- Exercise instructions:
The listing must be reproduced in full, exactly as it stands.

--- START OF Dataset excerpt ---

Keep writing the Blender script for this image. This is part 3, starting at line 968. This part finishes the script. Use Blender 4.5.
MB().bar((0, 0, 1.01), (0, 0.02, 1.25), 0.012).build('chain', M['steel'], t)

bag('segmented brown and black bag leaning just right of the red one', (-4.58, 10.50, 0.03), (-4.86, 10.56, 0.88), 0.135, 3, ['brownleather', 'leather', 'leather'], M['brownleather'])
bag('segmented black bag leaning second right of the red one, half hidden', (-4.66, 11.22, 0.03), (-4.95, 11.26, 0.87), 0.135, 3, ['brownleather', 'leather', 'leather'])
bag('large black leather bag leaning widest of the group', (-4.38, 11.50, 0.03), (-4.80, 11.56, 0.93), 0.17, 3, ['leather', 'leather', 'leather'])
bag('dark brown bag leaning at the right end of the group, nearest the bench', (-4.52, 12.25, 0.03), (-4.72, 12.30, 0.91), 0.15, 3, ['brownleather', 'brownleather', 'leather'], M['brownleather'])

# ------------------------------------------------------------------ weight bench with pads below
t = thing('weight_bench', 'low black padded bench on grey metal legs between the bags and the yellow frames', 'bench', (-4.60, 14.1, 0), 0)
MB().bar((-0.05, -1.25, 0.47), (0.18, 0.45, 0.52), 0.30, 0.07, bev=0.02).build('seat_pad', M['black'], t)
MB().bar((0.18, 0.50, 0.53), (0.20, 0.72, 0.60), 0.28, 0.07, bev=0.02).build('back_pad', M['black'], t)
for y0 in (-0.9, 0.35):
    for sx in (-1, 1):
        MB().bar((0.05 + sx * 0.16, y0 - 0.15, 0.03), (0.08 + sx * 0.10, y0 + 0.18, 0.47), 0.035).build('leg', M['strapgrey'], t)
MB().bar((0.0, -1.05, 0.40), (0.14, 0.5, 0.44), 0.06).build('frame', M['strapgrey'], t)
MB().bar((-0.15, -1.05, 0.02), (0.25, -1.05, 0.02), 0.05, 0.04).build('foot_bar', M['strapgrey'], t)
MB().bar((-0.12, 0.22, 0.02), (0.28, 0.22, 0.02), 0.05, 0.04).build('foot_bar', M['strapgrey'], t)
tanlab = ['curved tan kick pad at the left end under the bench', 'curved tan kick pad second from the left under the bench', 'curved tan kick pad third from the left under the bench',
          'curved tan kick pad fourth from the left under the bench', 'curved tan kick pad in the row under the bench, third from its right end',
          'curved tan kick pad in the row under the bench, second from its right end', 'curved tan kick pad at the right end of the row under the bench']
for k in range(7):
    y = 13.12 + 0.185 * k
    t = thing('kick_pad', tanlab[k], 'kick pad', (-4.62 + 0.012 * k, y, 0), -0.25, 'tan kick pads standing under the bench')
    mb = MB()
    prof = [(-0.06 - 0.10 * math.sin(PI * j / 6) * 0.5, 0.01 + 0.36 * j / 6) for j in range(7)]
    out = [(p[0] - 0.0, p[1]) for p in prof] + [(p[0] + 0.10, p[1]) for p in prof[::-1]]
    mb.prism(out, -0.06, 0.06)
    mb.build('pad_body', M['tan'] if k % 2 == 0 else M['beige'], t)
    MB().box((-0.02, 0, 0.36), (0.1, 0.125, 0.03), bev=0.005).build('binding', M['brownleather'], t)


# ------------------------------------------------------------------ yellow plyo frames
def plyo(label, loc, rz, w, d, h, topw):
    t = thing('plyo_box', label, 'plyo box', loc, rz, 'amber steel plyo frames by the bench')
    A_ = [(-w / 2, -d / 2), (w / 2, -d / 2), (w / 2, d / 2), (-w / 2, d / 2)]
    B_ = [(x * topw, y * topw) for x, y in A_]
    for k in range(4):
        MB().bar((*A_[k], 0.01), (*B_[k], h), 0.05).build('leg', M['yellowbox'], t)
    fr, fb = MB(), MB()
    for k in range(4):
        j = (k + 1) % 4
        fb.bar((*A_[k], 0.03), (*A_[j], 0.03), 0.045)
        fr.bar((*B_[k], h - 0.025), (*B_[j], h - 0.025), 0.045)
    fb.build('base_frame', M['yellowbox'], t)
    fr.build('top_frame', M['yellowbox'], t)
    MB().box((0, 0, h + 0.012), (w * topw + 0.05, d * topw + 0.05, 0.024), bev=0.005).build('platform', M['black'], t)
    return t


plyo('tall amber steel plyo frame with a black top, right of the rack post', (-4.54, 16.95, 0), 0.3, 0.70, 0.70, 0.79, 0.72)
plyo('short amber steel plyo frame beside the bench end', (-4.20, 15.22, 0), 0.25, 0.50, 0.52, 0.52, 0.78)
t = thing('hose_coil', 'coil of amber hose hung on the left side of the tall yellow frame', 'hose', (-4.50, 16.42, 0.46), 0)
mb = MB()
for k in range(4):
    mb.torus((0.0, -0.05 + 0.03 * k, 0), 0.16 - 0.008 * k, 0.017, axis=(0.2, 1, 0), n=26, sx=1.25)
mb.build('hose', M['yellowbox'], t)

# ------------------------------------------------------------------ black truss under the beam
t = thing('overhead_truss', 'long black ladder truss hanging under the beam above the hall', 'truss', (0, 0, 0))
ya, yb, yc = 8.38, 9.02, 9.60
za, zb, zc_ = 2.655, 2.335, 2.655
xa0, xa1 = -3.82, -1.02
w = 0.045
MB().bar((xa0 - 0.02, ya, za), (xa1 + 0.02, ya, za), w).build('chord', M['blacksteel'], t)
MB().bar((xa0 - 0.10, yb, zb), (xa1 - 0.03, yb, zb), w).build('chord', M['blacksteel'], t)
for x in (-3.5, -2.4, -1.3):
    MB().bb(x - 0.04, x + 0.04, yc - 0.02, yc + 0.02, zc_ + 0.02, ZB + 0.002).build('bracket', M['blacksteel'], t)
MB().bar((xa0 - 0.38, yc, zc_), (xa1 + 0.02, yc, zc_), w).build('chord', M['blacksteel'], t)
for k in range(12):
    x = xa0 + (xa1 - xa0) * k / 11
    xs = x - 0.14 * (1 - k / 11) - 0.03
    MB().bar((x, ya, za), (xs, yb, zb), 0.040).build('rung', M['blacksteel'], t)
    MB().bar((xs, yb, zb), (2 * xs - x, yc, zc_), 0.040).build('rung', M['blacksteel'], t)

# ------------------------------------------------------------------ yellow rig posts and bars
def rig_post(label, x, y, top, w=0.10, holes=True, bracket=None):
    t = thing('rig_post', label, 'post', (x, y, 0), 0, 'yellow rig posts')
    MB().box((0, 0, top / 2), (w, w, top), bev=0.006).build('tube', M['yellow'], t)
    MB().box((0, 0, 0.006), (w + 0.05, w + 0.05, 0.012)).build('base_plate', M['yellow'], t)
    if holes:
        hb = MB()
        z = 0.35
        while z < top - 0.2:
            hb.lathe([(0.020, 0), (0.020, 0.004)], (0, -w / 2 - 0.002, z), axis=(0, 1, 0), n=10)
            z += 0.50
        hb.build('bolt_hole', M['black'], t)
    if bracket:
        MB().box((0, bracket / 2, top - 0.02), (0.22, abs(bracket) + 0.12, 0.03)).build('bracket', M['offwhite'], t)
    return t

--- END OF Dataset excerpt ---

- Final result:
Keep writing the Blender script for this image. This is part 3, starting at line 968. This part finishes the script. Use Blender 4.5.
MB().bar((0, 0, 1.01), (0, 0.02, 1.25), 0.012).build('chain', M['steel'], t)

bag('segmented brown and black bag leaning just right of the red one', (-4.58, 10.50, 0.03), (-4.86, 10.56, 0.88), 0.135, 3, ['brownleather', 'leather', 'leather'], M['brownleather'])
bag('segmented black bag leaning second right of the red one, half hidden', (-4.66, 11.22, 0.03), (-4.95, 11.26, 0.87), 0.135, 3, ['brownleather', 'leather', 'leather'])
bag('large black leather bag leaning widest of the group', (-4.38, 11.50, 0.03), (-4.80, 11.56, 0.93), 0.17, 3, ['leather', 'leather', 'leather'])
bag('dark brown bag leaning at the right end of the group, nearest the bench', (-4.52, 12.25, 0.03), (-4.72, 12.30, 0.91), 0.15, 3, ['brownleather', 'brownleather', 'leather'], M['brownleather'])

# ------------------------------------------------------------------ weight bench with pads below
t = thing('weight_bench', 'low black padded bench on grey metal legs between the bags and the yellow frames', 'bench', (-4.60, 14.1, 0), 0)
MB().bar((-0.05, -1.25, 0.47), (0.18, 0.45, 0.52), 0.30, 0.07, bev=0.02).build('seat_pad', M['black'], t)
MB().bar((0.18, 0.50, 0.53), (0.20, 0.72, 0.60), 0.28, 0.07, bev=0.02).build('back_pad', M['black'], t)
for y0 in (-0.9, 0.35):
    for sx in (-1, 1):
        MB().bar((0.05 + sx * 0.16, y0 - 0.15, 0.03), (0.08 + sx * 0.10, y0 + 0.18, 0.47), 0.035).build('leg', M['strapgrey'], t)
MB().bar((0.0, -1.05, 0.40), (0.14, 0.5, 0.44), 0.06).build('frame', M['strapgrey'], t)
MB().bar((-0.15, -1.05, 0.02), (0.25, -1.05, 0.02), 0.05, 0.04).build('foot_bar', M['strapgrey'], t)
MB().bar((-0.12, 0.22, 0.02), (0.28, 0.22, 0.02), 0.05, 0.04).build('foot_bar', M['strapgrey'], t)
tanlab = ['curved tan kick pad at the left end under the bench', 'curved tan kick pad second from the left under the bench', 'curved tan kick pad third from the left under the bench',
          'curved tan kick pad fourth from the left under the bench', 'curved tan kick pad in the row under the bench, third from its right end',
          'curved tan kick pad in the row under the bench, second from its right end', 'curved tan kick pad at the right end of the row under the bench']
for k in range(7):
    y = 13.12 + 0.185 * k
    t = thing('kick_pad', tanlab[k], 'kick pad', (-4.62 + 0.012 * k, y, 0), -0.25, 'tan kick pads standing under the bench')
    mb = MB()
    prof = [(-0.06 - 0.10 * math.sin(PI * j / 6) * 0.5, 0.01 + 0.36 * j / 6) for j in range(7)]
    out = [(p[0] - 0.0, p[1]) for p in prof] + [(p[0] + 0.10, p[1]) for p in prof[::-1]]
    mb.prism(out, -0.06, 0.06)
    mb.build('pad_body', M['tan'] if k % 2 == 0 else M['beige'], t)
    MB().box((-0.02, 0, 0.36), (0.1, 0.125, 0.03), bev=0.005).build('binding', M['brownleather'], t)


# ------------------------------------------------------------------ yellow plyo frames
def plyo(label, loc, rz, w, d, h, topw):
    t = thing('plyo_box', label, 'plyo box', loc, rz, 'amber steel plyo frames by the bench')
    A_ = [(-w / 2, -d / 2), (w / 2, -d / 2), (w / 2, d / 2), (-w / 2, d / 2)]
    B_ = [(x * topw, y * topw) for x, y in A_]
    for k in range(4):
        MB().bar((*A_[k], 0.01), (*B_[k], h), 0.05).build('leg', M['yellowbox'], t)
    fr, fb = MB(), MB()
    for k in range(4):
        j = (k + 1) % 4
        fb.bar((*A_[k], 0.03), (*A_[j], 0.03), 0.045)
        fr.bar((*B_[k], h - 0.025), (*B_[j], h - 0.025), 0.045)
    fb.build('base_frame', M['yellowbox'], t)
    fr.build('top_frame', M['yellowbox'], t)
    MB().box((0, 0, h + 0.012), (w * topw + 0.05, d * topw + 0.05, 0.024), bev=0.005).build('platform', M['black'], t)
    return t


plyo('tall amber steel plyo frame with a black top, right of the rack post', (-4.54, 16.95, 0), 0.3, 0.70, 0.70, 0.79, 0.72)
plyo('short amber steel plyo frame beside the bench end', (-4.20, 15.22, 0), 0.25, 0.50, 0.52, 0.52, 0.78)
t = thing('hose_coil', 'coil of amber hose hung on the left side of the tall yellow frame', 'hose', (-4.50, 16.42, 0.46), 0)
mb = MB()
for k in range(4):
    mb.torus((0.0, -0.05 + 0.03 * k, 0), 0.16 - 0.008 * k, 0.017, axis=(0.2, 1, 0), n=26, sx=1.25)
mb.build('hose', M['yellowbox'], t)

# ------------------------------------------------------------------ black truss under the beam
t = thing('overhead_truss', 'long black ladder truss hanging under the beam above the hall', 'truss', (0, 0, 0))
ya, yb, yc = 8.38, 9.02, 9.60
za, zb, zc_ = 2.655, 2.335, 2.655
xa0, xa1 = -3.82, -1.02
w = 0.045
MB().bar((xa0 - 0.02, ya, za), (xa1 + 0.02, ya, za), w).build('chord', M['blacksteel'], t)
MB().bar((xa0 - 0.10, yb, zb), (xa1 - 0.03, yb, zb), w).build('chord', M['blacksteel'], t)
for x in (-3.5, -2.4, -1.3):
    MB().bb(x - 0.04, x + 0.04, yc - 0.02, yc + 0.02, zc_ + 0.02, ZB + 0.002).build('bracket', M['blacksteel'], t)
MB().bar((xa0 - 0.38, yc, zc_), (xa1 + 0.02, yc, zc_), w).build('chord', M['blacksteel'], t)
for k in range(12):
    x = xa0 + (xa1 - xa0) * k / 11
    xs = x - 0.14 * (1 - k / 11) - 0.03
    MB().bar((x, ya, za), (xs, yb, zb), 0.040).build('rung', M['blacksteel'], t)
    MB().bar((xs, yb, zb), (2 * xs - x, yc, zc_), 0.040).build('rung', M['blacksteel'], t)

# ------------------------------------------------------------------ yellow rig posts and bars
def rig_post(label, x, y, top, w=0.10, holes=True, bracket=None):
    t = thing('rig_post', label, 'post', (x, y, 0), 0, 'yellow rig posts')
    MB().box((0, 0, top / 2), (w, w, top), bev=0.006).build('tube', M['yellow'], t)
    MB().box((0, 0, 0.006), (w + 0.05, w + 0.05, 0.012)).build('base_plate', M['yellow'], t)
    if holes:
        hb = MB()
        z = 0.35
        while z < top - 0.2:
            hb.lathe([(0.020, 0), (0.020, 0.004)], (0, -w / 2 - 0.002, z), axis=(0, 1, 0), n=10)
            z += 0.50
        hb.build('bolt_hole', M['black'], t)
    if bracket:
        MB().box((0, bracket / 2, top - 0.02), (0.22, abs(bracket) + 0.12, 0.03)).build('bracket', M['offwhite'], t)
    return t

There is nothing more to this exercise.